Finalement, Nelligan adorait sa mère. Et rien de plus insupportable que les amoureux de leur maman. Ils sont du genre à ne jamais vouloir se frotter au père autoritaire mais réaliste, celui qui initie de tout temps le mâle adolescent aux rudes réalités d’un monde impitoyable, car « la vie ne fait pas de cadeau » (Jacques Brel).
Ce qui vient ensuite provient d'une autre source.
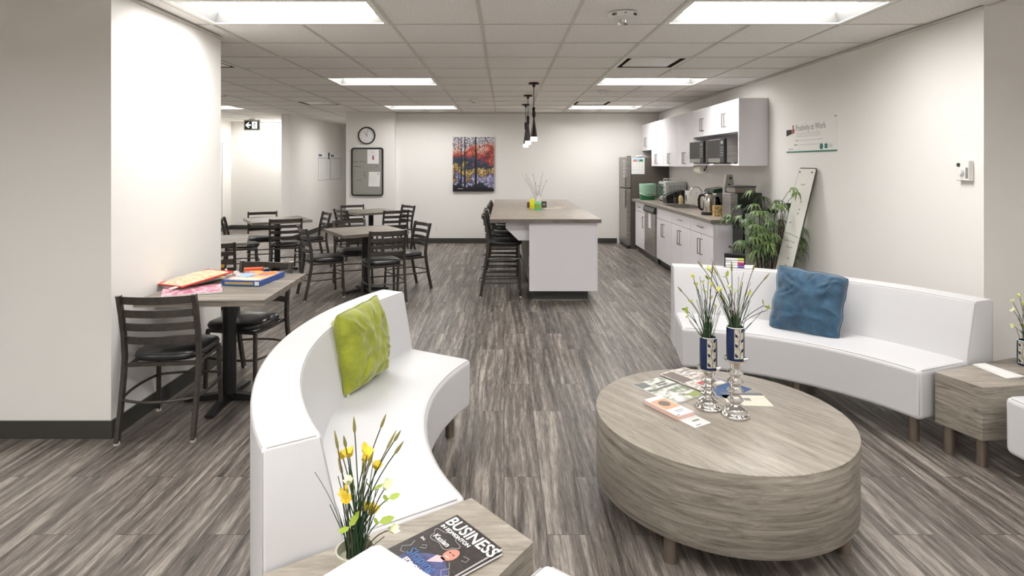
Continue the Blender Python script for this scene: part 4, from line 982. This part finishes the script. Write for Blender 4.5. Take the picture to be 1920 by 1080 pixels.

Tous ses petits cris craintifs et plaintifs se réfugient sous la jupe d’un dérisoire maternage au lieu de combattre l’être autoritaire sans pour autant revêtir les habits neufs de l’étrange inconnu.
Conclusion
– Je suis fatigué de t’entendre parler, mais j’ai hâte à ta conclusion…
– Il n’y en aura pas, parce qu’avec le Québec on ne peut jamais conclure si on ne veut pas s’exclure.
1. Émile Nelligan, Poésies complètes 1896-1899, texte établi et annoté par Luc Lacourcière, Fides, Montréal, 1952, 331 p.
2. Ibid.,extrait du poème « L’antiquaire », p. 160.
3. Ibid.,extrait du poème « Le saxe de famille », p. 163.
4.. Ibid., extrait du poème « Devant mon berceau », p. 48.
5. Ibid.,extrait du poème « Potiche », p. 168.
6. Paul Wyczynski, Émile Nelligan. Sources et originalité de son œuvre, Éditions de l’Université d’Ottawa, Ottawa, 1960, 349 p., p. 160.
7. Émile Nelligan, cit., extrait du poème « Le vaisseau d’or », p. 44.